Przygotowana, na wiadomo jakie gesty, kierowcy niezadowolonego z mojego stylu
jazdy, spojrzałam w oczy sprawcy hałasu. I zobaczyłam pana, który palcem
pokazuje moje przednie koło i krzyczy: PRZEBITA!
Elegancko zjechałam na
całe szczęście w tym miejscu bardzo szeroki chodnik, wysiadłam, spojrzałam na
koło i zareagowałam jak rasowa blondynka, czyli załamałam ręce.
Co ja teraz zrobię?! –
wpadłam w panikę, bo się śpieszyłam. Przyszło mi do głowy również parę innych
myśli, ale nie o tym teraz.
Wsiadłam do samochodu i
jedyny inteligentny pomysł, jaki pojawił się w mojej głowie, to telefon do
męża. Ale nie zdążyłam wykręcić numeru, gdy moją uwagę przyciągnął taki widok:
przez ulicę biegł mężczyzna, w samej podkoszulce i wyraźnie do mnie machał.

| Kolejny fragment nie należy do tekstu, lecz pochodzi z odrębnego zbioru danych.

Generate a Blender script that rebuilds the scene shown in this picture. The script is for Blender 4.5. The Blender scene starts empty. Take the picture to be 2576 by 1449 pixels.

Kiedy zbliżył się do samochodu, dał mi znać, że chce ze mną porozmawiać.
Wysiadłam z auta.
-
Złapała Pani
gumę, kolega już zawraca na skrzyżowaniu, zaraz Pani pomożemy.
-
Hę? –
inteligentnie zareagowałam.
-
No bo ja bym
chciał, żeby ktoś też pomógł mojej dziewczynie, gdyby znalazła się w takiej samej sytuacji jak Pani. A kolega mówi, że on by chciał tego dla swojej mamy.
Poczułam się trochę jak
złota rybka. Przez jakieś 8 sekund.
-
A czy Panowie
są może Świętymi Mikołajami? – zapytałam, tak na wszelki wypadek, bo warto
wiedzieć z kim ma się przyjemność.
W odpowiedzi zobaczyłam
uśmiech.
Panowie wzięli się do
pracy. Ja tylko asystowałam. Do momentu, kiedy okazało się, że w moim nowym,
prawie prosto z salonu samochodzie, brakuje klucza do śrub.
Dealer Peugeota zapakował
wszystko do wymiany koła, oprócz… pasującego klucza. Dał ZA-MA-ŁY!!!
Drogi Dealerze, istnieją
sposoby na unikanie tego typy pomyłek, nazywają się Standaryzacja, przyda też się
Poka-Yoke. Lean Management narodził się w motoryzacji. Działa i warto go
stosować!
Ale nie o Standaryzacji w
Peugeotcie chciałam pisać.
To co chciałam, to
jeszcze raz podziękować moim ratownikom. Nie wyglądali jak Mikołajowie, ale
dali mi prezent. Poczucie, że są na świecie dobrzy ludzie, którzy pomagają. Tak
bez wielkiego zadęcia. Na ulicy, przypadkowej osobie.